Civil War – Chi fa la storia e chi la racconta
Scritto già nel 2020, Civil War è l’ultimo film e anche l’addio (temporaneo?) alla regia di Alex Garland, che ambienta la storia in un futuro prossimo in cui gli Stati Uniti sono impegnati in una guerra civile tra stati ancora fedeli al Presidente e altri, come il Texas e la California, che si sono uniti nelle Western Forces e che stanno assaltando Washington nel tentativo di uccidere il Presidente.
A documentare tutto questo è un gruppo di fotoreporter guidati da Lee Smith (Kirsten Dust), una famosissima fotografa di guerra, insieme al suo braccio destro Joel (Wagner Moura), l’anziano giornalista Sammy (Stephen McKinley Henderson) e la giovane aspirante fotografa Jessie (Cailee Spaeny).
Il film è un road movie in cui il gruppo parte alla volta di Washington per cercare di intervistare il Presidente, che vive sempre più isolato e senza concedere interviste da più di un anno, in un viaggio che li porta a documentare la situazione degli Stati Uniti in questo clima di guerra civile con momenti tragici e tipici, come uomini che si fanno giustizia da soli, guerriglie urbane, civili sfollati, baraccopoli, strade deserte, macchine distrutte, piccole comunità protette da soldati in cui si cerca di andare avanti o di vivere come se la guerra non ci fosse.
Se in Annientamento (2018) Garland metteva al centro del film una spedizione unicamente composta da donne nel tentativo di esplorare l’area occupata dal cosiddetto “Bagliore” e raggiungerne il fulcro, qui invece una spedizione composta da due uomini e da due donne ci porta all’interno degli Stati Uniti coinvolti in una guerra interna di cui non sappiamo le cause – il film infatti inizia in medias res – né da quanto tempo si stia protraendo.
Contestato già prima della sua uscita in quanto accusato di essere opera di propaganda – al di là di tutto è indubbio che l’opera rifletta il forte clima di tensione presente negli Stati Uniti, testimoniato dall’episodio dell’assalto a Capitol Hill avvenuto il 6 gennaio 2021 – l’ultimo film di Garland riprende delle avvisaglie che aleggiavano già nel cinema americano, vedi La seconda guerra civile americana (Joe Dante, 1997) e Bushwick (Jonathan Milott, Cary Murnion, 2017), e si presenta volutamente freddo, privo di giudizio, adottando diversi tipi di regia che vanno dalla macchina a mano, che ci rende partecipi dell’azione, passando per sequenze rallentate con piani fissi fino all’assalto finale alla Casa Bianca.
Adottando uno stile post apocalittico per raccontare un mondo ancora in piena apocalisse, lo sguardo di Garland mostra una guerra civile che in verità potrebbe scoppiare in ogni paese.
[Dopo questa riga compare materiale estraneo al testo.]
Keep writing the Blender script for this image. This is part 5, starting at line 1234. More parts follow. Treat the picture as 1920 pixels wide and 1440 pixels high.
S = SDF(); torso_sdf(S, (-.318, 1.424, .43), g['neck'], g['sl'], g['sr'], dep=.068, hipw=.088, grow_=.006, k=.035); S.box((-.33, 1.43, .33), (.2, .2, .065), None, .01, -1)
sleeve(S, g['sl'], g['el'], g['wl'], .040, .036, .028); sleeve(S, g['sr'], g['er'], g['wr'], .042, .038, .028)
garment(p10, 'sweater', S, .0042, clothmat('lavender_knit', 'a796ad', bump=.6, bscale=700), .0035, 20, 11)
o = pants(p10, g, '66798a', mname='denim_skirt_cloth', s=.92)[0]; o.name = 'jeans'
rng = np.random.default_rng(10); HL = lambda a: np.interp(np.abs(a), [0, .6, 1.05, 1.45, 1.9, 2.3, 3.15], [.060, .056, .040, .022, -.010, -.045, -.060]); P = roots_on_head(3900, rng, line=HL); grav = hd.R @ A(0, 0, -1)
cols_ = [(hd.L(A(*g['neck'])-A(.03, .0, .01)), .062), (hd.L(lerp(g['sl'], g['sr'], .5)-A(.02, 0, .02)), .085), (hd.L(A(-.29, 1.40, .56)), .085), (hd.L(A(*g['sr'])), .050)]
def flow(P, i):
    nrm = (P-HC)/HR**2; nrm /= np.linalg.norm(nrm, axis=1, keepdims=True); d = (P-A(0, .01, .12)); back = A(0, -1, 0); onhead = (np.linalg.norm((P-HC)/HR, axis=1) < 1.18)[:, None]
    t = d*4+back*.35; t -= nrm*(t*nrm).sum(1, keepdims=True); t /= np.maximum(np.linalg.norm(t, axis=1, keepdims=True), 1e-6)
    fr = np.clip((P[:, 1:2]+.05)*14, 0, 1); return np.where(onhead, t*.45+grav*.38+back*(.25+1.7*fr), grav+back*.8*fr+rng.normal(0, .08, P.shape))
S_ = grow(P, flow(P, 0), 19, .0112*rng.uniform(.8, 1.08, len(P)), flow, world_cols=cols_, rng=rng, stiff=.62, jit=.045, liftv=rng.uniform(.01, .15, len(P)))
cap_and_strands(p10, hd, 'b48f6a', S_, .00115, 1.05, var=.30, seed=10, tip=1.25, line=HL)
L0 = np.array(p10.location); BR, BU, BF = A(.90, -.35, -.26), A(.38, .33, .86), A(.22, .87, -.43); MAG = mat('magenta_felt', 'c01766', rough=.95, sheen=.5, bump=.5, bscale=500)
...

Civil War vuole infatti essere una riflessione su come l’essere umano stia distruggendo se stesso, e, se in Annientamento il “Bagliore”, quindi l’avvenimento alieno, non puntava a annientare quanto a modificare l’esistente, a creare qualcosa di nuovo, ecco che invece è l’uomo che tende a distruggersi non trovando possibilità di dialogo, portando avanti una guerra priva di regole, fatta di scontri tra piccole fazioni in cui a un certo punto ognuno combatte per se stesso senza pensare alle conseguenze future.
L’opera però non è solo incentrata su chi fa la storia, ma soprattutto su chi la racconta (Garland prima che regista è infatti scrittore e sceneggiatore), cioè i reporter, che non sono assolutamente presentati come degli eroi: non c’è pietismo né sentimentalismo in quello che fanno, vengono privati di ogni manicheismo, sono esseri umani che quando si sentono in pericolo piangono, stanno male, ma nel momento in cui sono in mezzo alla guerra trasformano il pericolo nella loro adrenalina e diventano anche loro macchine da combattimento che utilizzano le loro macchine fotografiche come armi per testimoniare quello che sta succedendo.
Il regista consegna dunque loro un ruolo chiave in quanto promotori di quell’immagine talmente potente da smuovere le coscienze, ma dietro quell’immagine vi è la freddezza, il cinismo, l’egocentrismo di personaggi che vivono dell’adrenalina della guerra.
Una condizione, quest’ultima, che si trasmette velocemente alle nuove generazioni, a cui spetta il compito di raccontare quello che avviene nel mondo, come testimonia il personaggio di Jessie i cui occhi vanno a sostituire quelli stanchi e depressi di Lee, ormai sopraffatti dagli orrori umani visti nel corso degli anni, e che comincia a avere problemi di esistenzialismo.